* Exercise requirements:
Return the lines exactly as they stand, from the first of the material through the line containing "COL = SC.collection".

* Given information:
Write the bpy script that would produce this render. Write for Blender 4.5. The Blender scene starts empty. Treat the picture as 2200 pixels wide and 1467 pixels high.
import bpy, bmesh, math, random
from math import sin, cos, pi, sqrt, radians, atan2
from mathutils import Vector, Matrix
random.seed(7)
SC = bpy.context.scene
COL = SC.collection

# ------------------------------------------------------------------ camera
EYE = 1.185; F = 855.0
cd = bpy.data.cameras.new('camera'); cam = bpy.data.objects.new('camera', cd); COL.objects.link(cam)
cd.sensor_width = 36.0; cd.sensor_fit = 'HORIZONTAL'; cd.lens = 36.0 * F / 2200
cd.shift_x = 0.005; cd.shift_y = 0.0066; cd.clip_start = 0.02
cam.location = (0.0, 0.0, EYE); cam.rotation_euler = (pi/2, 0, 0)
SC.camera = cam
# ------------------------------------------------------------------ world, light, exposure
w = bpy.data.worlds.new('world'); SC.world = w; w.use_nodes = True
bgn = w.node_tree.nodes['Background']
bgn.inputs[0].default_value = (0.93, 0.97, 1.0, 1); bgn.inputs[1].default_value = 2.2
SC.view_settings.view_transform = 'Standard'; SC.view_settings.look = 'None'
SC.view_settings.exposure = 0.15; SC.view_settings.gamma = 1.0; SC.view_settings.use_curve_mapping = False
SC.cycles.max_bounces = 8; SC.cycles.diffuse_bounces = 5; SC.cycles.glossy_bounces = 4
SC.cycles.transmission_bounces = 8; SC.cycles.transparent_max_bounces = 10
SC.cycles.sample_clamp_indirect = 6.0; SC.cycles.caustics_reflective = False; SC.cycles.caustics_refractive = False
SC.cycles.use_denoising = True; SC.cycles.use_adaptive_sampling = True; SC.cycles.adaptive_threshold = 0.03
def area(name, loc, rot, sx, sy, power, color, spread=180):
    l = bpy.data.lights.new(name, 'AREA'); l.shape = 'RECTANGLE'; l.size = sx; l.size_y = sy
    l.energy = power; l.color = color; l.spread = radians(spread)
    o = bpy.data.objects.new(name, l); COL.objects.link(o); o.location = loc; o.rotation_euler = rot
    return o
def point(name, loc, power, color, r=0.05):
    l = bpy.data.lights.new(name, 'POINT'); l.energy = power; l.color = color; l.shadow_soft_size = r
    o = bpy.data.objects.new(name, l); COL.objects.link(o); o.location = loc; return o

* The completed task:
Write the bpy script that would produce this render. Write for Blender 4.5. The Blender scene starts empty. Treat the picture as 2200 pixels wide and 1467 pixels high.
import bpy, bmesh, math, random
from math import sin, cos, pi, sqrt, radians, atan2
from mathutils import Vector, Matrix
random.seed(7)
SC = bpy.context.scene
COL = SC.collection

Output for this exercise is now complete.